There is a grain of truth to this progressive suspicion, but also a blindspot. What progressive immigration restrictionists fail to see is that the brutality of immigration law enforcement rarely stops at the border. As political scientists find time and time again, the creation of dedicated institutions, specialized personnel and legal exceptions for “extreme situations” often creep into normal politics and to the treatment of all citizens. This was true for the war on terror, was true for the war on drugs, and is true for the so-called “war on immigration”. “Constitution free” zones, surveillance technologies and infiltration of private lives in the name of social protection is as harmful to democratic equality as it is for personal liberty, if not more so. And the fact that it is directed at “outsiders” should be of very little comfort to either libertarians or progressives.

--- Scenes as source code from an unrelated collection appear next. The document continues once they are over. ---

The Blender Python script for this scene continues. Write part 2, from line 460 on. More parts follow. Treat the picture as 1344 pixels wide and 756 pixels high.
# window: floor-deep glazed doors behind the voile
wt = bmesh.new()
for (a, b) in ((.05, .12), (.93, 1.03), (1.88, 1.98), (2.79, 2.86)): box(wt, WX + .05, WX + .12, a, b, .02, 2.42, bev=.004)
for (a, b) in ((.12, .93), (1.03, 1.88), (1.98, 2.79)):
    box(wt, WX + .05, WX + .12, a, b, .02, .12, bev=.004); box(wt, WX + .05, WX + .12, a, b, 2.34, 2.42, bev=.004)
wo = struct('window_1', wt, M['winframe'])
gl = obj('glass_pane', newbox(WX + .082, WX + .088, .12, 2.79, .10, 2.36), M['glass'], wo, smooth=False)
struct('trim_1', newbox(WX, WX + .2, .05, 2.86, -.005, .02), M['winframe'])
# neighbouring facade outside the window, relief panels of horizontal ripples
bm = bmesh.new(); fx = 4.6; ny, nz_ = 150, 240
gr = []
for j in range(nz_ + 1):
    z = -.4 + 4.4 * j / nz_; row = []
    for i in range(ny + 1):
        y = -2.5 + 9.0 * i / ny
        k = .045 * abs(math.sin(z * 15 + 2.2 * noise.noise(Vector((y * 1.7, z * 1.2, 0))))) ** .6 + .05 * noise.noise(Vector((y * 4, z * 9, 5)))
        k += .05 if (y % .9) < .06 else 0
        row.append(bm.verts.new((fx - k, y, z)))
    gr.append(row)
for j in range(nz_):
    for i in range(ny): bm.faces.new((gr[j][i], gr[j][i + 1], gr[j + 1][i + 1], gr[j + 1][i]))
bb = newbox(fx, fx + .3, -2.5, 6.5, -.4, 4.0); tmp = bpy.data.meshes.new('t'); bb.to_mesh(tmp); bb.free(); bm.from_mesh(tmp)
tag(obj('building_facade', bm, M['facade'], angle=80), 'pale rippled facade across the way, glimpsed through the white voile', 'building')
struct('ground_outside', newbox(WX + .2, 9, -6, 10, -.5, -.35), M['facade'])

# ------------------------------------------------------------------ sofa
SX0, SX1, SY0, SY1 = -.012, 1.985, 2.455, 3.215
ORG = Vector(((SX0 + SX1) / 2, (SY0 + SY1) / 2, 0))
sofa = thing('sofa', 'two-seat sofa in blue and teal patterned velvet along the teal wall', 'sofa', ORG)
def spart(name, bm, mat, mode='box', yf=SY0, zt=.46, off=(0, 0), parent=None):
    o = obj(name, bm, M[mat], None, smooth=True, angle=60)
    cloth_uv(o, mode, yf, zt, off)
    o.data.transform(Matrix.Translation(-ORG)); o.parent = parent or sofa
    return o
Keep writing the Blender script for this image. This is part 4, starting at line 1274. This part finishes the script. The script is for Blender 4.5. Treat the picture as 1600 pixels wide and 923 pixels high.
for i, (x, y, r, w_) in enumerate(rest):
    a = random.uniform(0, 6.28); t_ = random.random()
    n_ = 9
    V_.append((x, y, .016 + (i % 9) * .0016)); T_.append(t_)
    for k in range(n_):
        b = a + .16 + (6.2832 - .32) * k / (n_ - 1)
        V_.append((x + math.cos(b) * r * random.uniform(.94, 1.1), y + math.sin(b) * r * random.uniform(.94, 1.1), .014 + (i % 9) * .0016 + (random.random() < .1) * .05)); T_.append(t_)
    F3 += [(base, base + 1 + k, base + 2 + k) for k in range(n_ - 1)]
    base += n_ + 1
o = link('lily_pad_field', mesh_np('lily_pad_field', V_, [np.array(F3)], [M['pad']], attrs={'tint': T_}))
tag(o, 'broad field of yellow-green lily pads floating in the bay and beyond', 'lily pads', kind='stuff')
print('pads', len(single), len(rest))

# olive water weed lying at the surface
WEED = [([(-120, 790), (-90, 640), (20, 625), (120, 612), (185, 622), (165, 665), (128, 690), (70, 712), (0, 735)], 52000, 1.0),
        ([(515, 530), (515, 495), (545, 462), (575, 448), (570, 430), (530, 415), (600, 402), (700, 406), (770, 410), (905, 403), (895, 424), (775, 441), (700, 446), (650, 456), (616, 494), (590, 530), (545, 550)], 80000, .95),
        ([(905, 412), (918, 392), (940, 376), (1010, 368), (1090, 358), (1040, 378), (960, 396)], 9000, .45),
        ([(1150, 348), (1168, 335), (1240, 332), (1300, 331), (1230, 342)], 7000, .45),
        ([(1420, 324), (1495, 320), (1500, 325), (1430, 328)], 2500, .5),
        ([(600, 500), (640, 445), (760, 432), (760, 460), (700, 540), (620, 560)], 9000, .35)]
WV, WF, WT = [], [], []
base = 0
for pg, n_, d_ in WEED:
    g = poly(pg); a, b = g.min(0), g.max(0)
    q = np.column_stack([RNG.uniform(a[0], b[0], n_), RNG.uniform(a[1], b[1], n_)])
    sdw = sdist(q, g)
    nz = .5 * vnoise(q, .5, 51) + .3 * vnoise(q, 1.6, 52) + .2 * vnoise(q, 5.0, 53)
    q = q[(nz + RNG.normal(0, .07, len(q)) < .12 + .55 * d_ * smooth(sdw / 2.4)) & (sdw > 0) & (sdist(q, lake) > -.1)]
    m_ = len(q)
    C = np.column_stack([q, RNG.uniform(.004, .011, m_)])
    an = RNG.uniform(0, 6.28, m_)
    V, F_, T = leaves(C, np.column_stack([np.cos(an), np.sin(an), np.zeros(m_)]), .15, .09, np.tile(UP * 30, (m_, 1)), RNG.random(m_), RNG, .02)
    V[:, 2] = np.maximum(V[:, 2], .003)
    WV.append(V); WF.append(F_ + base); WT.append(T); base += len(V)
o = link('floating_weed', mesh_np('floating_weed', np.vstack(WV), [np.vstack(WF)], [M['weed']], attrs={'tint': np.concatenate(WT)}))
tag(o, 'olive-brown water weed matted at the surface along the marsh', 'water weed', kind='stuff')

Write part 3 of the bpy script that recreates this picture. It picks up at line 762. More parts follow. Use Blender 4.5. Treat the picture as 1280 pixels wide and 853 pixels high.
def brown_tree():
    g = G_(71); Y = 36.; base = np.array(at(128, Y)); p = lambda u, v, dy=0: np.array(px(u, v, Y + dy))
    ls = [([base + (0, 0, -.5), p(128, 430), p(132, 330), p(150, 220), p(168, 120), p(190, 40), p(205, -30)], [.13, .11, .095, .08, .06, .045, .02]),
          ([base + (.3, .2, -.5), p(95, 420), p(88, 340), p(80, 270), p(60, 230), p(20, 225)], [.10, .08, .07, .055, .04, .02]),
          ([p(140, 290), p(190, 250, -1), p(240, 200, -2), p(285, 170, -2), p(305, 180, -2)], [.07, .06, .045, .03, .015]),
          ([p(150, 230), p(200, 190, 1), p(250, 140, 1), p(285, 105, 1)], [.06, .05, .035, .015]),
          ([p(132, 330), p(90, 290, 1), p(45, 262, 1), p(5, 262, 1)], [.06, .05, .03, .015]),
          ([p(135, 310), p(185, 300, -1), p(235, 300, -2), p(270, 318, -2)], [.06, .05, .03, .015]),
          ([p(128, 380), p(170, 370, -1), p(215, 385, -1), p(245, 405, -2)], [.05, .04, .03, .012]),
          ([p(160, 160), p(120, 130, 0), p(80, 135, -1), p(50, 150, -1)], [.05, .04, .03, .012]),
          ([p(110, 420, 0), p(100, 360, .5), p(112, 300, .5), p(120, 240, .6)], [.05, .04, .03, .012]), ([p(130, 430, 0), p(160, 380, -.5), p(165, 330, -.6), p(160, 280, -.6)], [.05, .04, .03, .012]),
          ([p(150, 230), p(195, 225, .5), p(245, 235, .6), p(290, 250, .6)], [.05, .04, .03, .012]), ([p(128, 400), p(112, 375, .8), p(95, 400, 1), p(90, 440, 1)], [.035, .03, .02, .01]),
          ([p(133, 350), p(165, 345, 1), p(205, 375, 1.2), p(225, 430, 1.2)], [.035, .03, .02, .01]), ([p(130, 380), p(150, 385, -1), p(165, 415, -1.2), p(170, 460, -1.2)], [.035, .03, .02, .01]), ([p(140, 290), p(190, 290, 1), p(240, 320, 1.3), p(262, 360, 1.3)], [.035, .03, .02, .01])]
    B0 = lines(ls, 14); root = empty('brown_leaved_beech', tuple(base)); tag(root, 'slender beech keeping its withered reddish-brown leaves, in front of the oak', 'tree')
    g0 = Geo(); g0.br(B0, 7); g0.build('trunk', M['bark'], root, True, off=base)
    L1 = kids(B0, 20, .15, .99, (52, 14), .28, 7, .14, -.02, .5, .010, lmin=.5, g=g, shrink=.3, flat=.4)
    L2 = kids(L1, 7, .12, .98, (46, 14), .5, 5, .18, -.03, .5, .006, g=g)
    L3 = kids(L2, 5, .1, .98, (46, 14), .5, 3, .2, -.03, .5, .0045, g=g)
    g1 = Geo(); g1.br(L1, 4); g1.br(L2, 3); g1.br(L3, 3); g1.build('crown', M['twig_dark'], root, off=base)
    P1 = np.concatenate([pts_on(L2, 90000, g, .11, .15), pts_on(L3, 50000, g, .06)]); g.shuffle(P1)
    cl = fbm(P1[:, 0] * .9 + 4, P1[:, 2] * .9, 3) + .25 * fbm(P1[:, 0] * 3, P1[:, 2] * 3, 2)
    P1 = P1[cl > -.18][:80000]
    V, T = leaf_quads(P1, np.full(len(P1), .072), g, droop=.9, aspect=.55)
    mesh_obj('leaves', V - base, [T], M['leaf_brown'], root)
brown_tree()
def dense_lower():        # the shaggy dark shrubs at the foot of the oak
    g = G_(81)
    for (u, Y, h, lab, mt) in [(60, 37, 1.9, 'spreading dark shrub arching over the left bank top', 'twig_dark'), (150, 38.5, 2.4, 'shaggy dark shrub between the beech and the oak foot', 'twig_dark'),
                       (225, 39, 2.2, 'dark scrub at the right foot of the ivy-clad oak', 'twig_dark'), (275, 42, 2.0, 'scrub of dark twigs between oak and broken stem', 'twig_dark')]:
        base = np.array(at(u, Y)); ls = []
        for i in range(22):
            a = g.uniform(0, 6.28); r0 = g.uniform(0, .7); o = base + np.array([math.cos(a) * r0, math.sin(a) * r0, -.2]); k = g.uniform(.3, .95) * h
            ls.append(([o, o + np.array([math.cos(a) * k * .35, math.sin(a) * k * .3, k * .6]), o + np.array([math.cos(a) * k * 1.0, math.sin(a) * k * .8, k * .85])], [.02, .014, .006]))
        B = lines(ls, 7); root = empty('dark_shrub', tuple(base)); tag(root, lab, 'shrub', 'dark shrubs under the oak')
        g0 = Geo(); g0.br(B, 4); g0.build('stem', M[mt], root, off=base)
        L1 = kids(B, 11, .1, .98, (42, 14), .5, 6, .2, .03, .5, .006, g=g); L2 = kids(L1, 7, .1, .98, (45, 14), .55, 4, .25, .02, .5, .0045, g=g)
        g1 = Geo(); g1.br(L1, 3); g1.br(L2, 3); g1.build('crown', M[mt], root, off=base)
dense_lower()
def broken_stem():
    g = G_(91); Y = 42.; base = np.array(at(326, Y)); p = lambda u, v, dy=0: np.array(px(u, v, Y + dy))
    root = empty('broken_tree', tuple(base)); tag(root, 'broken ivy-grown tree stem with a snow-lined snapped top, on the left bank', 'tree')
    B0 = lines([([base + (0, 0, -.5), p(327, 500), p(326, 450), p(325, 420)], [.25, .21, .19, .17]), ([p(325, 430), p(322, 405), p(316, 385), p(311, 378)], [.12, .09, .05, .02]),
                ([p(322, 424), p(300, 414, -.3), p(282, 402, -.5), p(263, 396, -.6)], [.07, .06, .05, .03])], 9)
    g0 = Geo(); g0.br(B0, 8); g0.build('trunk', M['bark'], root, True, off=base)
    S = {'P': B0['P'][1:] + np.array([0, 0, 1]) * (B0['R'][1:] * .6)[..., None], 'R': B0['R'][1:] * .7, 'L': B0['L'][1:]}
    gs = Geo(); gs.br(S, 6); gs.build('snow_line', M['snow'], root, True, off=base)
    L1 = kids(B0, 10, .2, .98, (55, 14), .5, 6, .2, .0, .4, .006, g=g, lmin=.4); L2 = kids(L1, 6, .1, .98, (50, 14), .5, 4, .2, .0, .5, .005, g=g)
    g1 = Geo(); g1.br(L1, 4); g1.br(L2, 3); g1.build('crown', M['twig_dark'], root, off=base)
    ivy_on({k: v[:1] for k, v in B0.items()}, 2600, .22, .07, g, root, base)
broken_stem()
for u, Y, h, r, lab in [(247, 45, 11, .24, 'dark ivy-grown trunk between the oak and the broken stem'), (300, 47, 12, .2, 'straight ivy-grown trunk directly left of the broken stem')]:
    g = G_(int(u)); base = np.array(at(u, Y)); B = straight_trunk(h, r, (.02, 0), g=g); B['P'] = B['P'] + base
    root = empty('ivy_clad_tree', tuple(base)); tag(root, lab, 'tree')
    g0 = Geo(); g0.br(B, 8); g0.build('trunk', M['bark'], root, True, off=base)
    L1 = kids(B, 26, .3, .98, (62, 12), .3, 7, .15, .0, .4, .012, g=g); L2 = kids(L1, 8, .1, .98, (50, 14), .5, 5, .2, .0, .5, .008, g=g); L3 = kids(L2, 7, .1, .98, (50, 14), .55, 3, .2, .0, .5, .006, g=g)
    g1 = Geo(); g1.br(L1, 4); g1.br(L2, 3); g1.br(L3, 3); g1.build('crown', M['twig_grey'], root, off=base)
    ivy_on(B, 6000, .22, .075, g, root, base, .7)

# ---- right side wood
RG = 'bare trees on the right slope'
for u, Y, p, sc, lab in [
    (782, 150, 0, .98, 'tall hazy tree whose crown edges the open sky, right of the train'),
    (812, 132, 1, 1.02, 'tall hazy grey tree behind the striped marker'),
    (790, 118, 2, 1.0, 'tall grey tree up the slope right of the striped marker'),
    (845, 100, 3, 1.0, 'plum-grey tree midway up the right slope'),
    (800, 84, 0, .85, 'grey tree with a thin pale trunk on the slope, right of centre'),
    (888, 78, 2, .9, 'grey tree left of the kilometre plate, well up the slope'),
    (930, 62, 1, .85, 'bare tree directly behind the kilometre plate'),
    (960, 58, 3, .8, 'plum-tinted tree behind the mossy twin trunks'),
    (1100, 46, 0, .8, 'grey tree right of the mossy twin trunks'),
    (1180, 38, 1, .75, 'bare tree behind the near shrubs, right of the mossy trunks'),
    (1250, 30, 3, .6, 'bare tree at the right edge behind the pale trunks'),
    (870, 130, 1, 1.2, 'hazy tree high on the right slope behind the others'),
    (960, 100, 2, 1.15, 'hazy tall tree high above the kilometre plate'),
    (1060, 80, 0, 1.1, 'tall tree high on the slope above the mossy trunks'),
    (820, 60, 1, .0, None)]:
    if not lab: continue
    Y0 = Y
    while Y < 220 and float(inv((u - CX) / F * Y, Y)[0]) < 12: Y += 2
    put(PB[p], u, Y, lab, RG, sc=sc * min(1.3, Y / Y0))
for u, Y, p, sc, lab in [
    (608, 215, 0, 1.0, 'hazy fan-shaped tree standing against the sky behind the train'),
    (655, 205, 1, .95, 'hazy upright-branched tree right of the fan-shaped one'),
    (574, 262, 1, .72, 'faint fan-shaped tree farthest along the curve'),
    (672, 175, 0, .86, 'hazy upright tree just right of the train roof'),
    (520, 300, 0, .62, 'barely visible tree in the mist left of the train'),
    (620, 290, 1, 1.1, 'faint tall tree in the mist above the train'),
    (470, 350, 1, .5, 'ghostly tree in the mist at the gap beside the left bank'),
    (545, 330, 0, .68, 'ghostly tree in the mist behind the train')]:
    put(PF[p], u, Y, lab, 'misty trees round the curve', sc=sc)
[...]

As Mark Twain once wrote, “multitudes who had applauded the crushing of other people’s liberties, lived to suffer for their mistake in their own persons”.
Libertarians and Progressives will surely continue to bicker over the details. But if an alliance is on our minds, the bigger picture is clear. Liberty and equality, properly understood, are two sides of the same coin, our most precious asset. Our collective vigilance is required to make sure the state remains the protector of this asset, rather than its destroyer.